◆ Work required ◆
Every line below should be copied exactly; drop the pictures.

______

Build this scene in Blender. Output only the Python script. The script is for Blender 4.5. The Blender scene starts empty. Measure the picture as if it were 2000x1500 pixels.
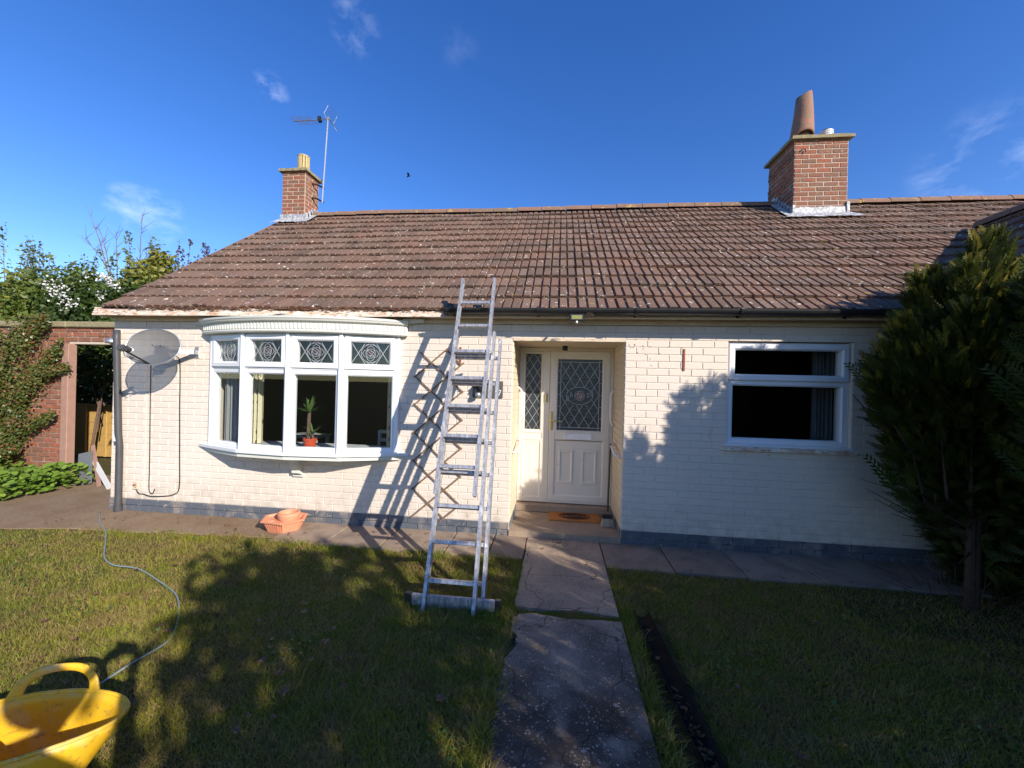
import bpy, math, random
import numpy as np
from mathutils import Vector, Matrix
random.seed(7); rng = np.random.default_rng(11)
scene = bpy.context.scene
COL = scene.collection
# ------------------------------------------------------------------ camera
CAM = np.array([0.0, -4.315, 1.676])
yaw, pitch, roll = (math.radians(a) for a in (6.35, -0.04, 1.45))
fw = np.array([-math.sin(yaw)*math.cos(pitch), math.cos(yaw)*math.cos(pitch), math.sin(pitch)])
rt0 = np.array([math.cos(yaw), math.sin(yaw), 0.0]); up0 = np.cross(rt0, fw)
rt = rt0*math.cos(roll)+up0*math.sin(roll); up = -rt0*math.sin(roll)+up0*math.cos(roll)
cd = bpy.data.cameras.new('camera'); cam = bpy.data.objects.new('camera', cd); COL.objects.link(cam)
cd.sensor_width = 36; cd.sensor_fit = 'HORIZONTAL'; cd.lens = 36*771/2000
cd.clip_start = 0.02; cd.clip_end = 1500
cam.matrix_world = Matrix(((rt[0], up[0], -fw[0], CAM[0]), (rt[1], up[1], -fw[1], CAM[1]), (rt[2], up[2], -fw[2], CAM[2]), (0, 0, 0, 1)))
scene.camera = cam
# ------------------------------------------------------------------ sky, sun, exposure
SUN_TO = Vector((1.18, -1.0, 0.76)).normalized()
elev = math.asin(SUN_TO.z); azim = math.atan2(SUN_TO.x, SUN_TO.y)
world = bpy.data.worlds.new('World'); scene.world = world; world.use_nodes = True
wn = world.node_tree; wn.nodes.clear()
def wnode(t, **k):
    n = wn.nodes.new(t)
    for a, v in k.items(): setattr(n, a, v)
    return n
sky = wnode('ShaderNodeTexSky', sky_type='NISHITA', sun_disc=False, sun_elevation=elev, sun_rotation=azim)
sky.air_density = 1.0; sky.dust_density = 0.15; sky.ozone_density = 3.2; sky.altitude = 200
hs = wnode('ShaderNodeHueSaturation'); hs.inputs['Saturation'].default_value = 1.28; hs.inputs['Hue'].default_value = 0.516
bg = wnode('ShaderNodeBackground'); bg.inputs[1].default_value = 0.135
wo = wnode('ShaderNodeOutputWorld')
wn.links.new(sky.outputs[0], hs.inputs['Color'])
# thin wisps of cirrus: noise inside soft patches of sky
CLOUDS = [((-.533,.666,.522), 2.0, .34), ((-.375,.675,.636), 2.4, .16), ((-.730,.623,.284), 2.6, .34), ((-.20,.74,.64), 4.0, .16), ((.651,.675,.348), 6.0, .2), ((.1,-.8,.6), 9, .3), ((.75,.1,.65), 7, .3)]
tc = wnode('ShaderNodeTexCoord'); nz = wnode('ShaderNodeTexNoise'); nz.inputs['Scale'].default_value = 9; nz.inputs['Detail'].default_value = 9; nz.inputs['Roughness'].default_value = 0.62
nz.inputs['Distortion'].default_value = 0.25
mp = wnode('ShaderNodeMapping'); mp.inputs['Scale'].default_value = (1.6, 1.0, 2.4); mp.inputs['Rotation'].default_value = (0.3, 0.5, 0.2)
wn.links.new(tc.outputs['Generated'], mp.inputs[0]); wn.links.new(mp.outputs[0], nz.inputs['Vector'])
r1 = wnode('ShaderNodeMapRange'); r1.inputs[1].default_value = 0.46; r1.inputs[2].default_value = 0.80
wn.links.new(nz.outputs[0], r1.inputs[0]); acc = None
for d_, rad, amt in CLOUDS:
    dp_ = wnode('ShaderNodeVectorMath', operation='DOT_PRODUCT'); wn.links.new(tc.outputs['Generated'], dp_.inputs[0]); dp_.inputs[1].default_value = d_
    mr = wnode('ShaderNodeMapRange', interpolation_type='SMOOTHSTEP'); mr.inputs[1].default_value = math.cos(math.radians(rad)); mr.inputs[2].default_value = 1.0; mr.inputs[4].default_value = amt
    wn.links.new(dp_.outputs['Value'], mr.inputs[0])
    if acc is None: acc = mr.outputs[0]
    else: ad = wnode('ShaderNodeMath', operation='ADD'); wn.links.new(acc, ad.inputs[0]); wn.links.new(mr.outputs[0], ad.inputs[1]); acc = ad.outputs[0]
mm = wnode('ShaderNodeMath', operation='MULTIPLY'); mm.use_clamp = True; wn.links.new(r1.outputs[0], mm.inputs[0]); wn.links.new(acc, mm.inputs[1])
mx = wnode('ShaderNodeMixRGB'); mx.inputs[2].default_value = (7.0, 7.6, 8.6, 1)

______

◆ Worked answer ◆
Build this scene in Blender. Output only the Python script. The script is for Blender 4.5. The Blender scene starts empty. Measure the picture as if it were 2000x1500 pixels.
import bpy, math, random
import numpy as np
from mathutils import Vector, Matrix
random.seed(7); rng = np.random.default_rng(11)
scene = bpy.context.scene
COL = scene.collection
# ------------------------------------------------------------------ camera
CAM = np.array([0.0, -4.315, 1.676])
yaw, pitch, roll = (math.radians(a) for a in (6.35, -0.04, 1.45))
fw = np.array([-math.sin(yaw)*math.cos(pitch), math.cos(yaw)*math.cos(pitch), math.sin(pitch)])
rt0 = np.array([math.cos(yaw), math.sin(yaw), 0.0]); up0 = np.cross(rt0, fw)
rt = rt0*math.cos(roll)+up0*math.sin(roll); up = -rt0*math.sin(roll)+up0*math.cos(roll)
cd = bpy.data.cameras.new('camera'); cam = bpy.data.objects.new('camera', cd); COL.objects.link(cam)
cd.sensor_width = 36; cd.sensor_fit = 'HORIZONTAL'; cd.lens = 36*771/2000
cd.clip_start = 0.02; cd.clip_end = 1500
cam.matrix_world = Matrix(((rt[0], up[0], -fw[0], CAM[0]), (rt[1], up[1], -fw[1], CAM[1]), (rt[2], up[2], -fw[2], CAM[2]), (0, 0, 0, 1)))
scene.camera = cam
# ------------------------------------------------------------------ sky, sun, exposure
SUN_TO = Vector((1.18, -1.0, 0.76)).normalized()
elev = math.asin(SUN_TO.z); azim = math.atan2(SUN_TO.x, SUN_TO.y)
world = bpy.data.worlds.new('World'); scene.world = world; world.use_nodes = True
wn = world.node_tree; wn.nodes.clear()
def wnode(t, **k):
    n = wn.nodes.new(t)
    for a, v in k.items(): setattr(n, a, v)
    return n
sky = wnode('ShaderNodeTexSky', sky_type='NISHITA', sun_disc=False, sun_elevation=elev, sun_rotation=azim)
sky.air_density = 1.0; sky.dust_density = 0.15; sky.ozone_density = 3.2; sky.altitude = 200
hs = wnode('ShaderNodeHueSaturation'); hs.inputs['Saturation'].default_value = 1.28; hs.inputs['Hue'].default_value = 0.516
bg = wnode('ShaderNodeBackground'); bg.inputs[1].default_value = 0.135
wo = wnode('ShaderNodeOutputWorld')
wn.links.new(sky.outputs[0], hs.inputs['Color'])
# thin wisps of cirrus: noise inside soft patches of sky
CLOUDS = [((-.533,.666,.522), 2.0, .34), ((-.375,.675,.636), 2.4, .16), ((-.730,.623,.284), 2.6, .34), ((-.20,.74,.64), 4.0, .16), ((.651,.675,.348), 6.0, .2), ((.1,-.8,.6), 9, .3), ((.75,.1,.65), 7, .3)]
tc = wnode('ShaderNodeTexCoord'); nz = wnode('ShaderNodeTexNoise'); nz.inputs['Scale'].default_value = 9; nz.inputs['Detail'].default_value = 9; nz.inputs['Roughness'].default_value = 0.62
nz.inputs['Distortion'].default_value = 0.25
mp = wnode('ShaderNodeMapping'); mp.inputs['Scale'].default_value = (1.6, 1.0, 2.4); mp.inputs['Rotation'].default_value = (0.3, 0.5, 0.2)
wn.links.new(tc.outputs['Generated'], mp.inputs[0]); wn.links.new(mp.outputs[0], nz.inputs['Vector'])
r1 = wnode('ShaderNodeMapRange'); r1.inputs[1].default_value = 0.46; r1.inputs[2].default_value = 0.80
wn.links.new(nz.outputs[0], r1.inputs[0]); acc = None
for d_, rad, amt in CLOUDS:
    dp_ = wnode('ShaderNodeVectorMath', operation='DOT_PRODUCT'); wn.links.new(tc.outputs['Generated'], dp_.inputs[0]); dp_.inputs[1].default_value = d_
    mr = wnode('ShaderNodeMapRange', interpolation_type='SMOOTHSTEP'); mr.inputs[1].default_value = math.cos(math.radians(rad)); mr.inputs[2].default_value = 1.0; mr.inputs[4].default_value = amt
    wn.links.new(dp_.outputs['Value'], mr.inputs[0])
    if acc is None: acc = mr.outputs[0]
    else: ad = wnode('ShaderNodeMath', operation='ADD'); wn.links.new(acc, ad.inputs[0]); wn.links.new(mr.outputs[0], ad.inputs[1]); acc = ad.outputs[0]
mm = wnode('ShaderNodeMath', operation='MULTIPLY'); mm.use_clamp = True; wn.links.new(r1.outputs[0], mm.inputs[0]); wn.links.new(acc, mm.inputs[1])
mx = wnode('ShaderNodeMixRGB'); mx.inputs[2].default_value = (7.0, 7.6, 8.6, 1)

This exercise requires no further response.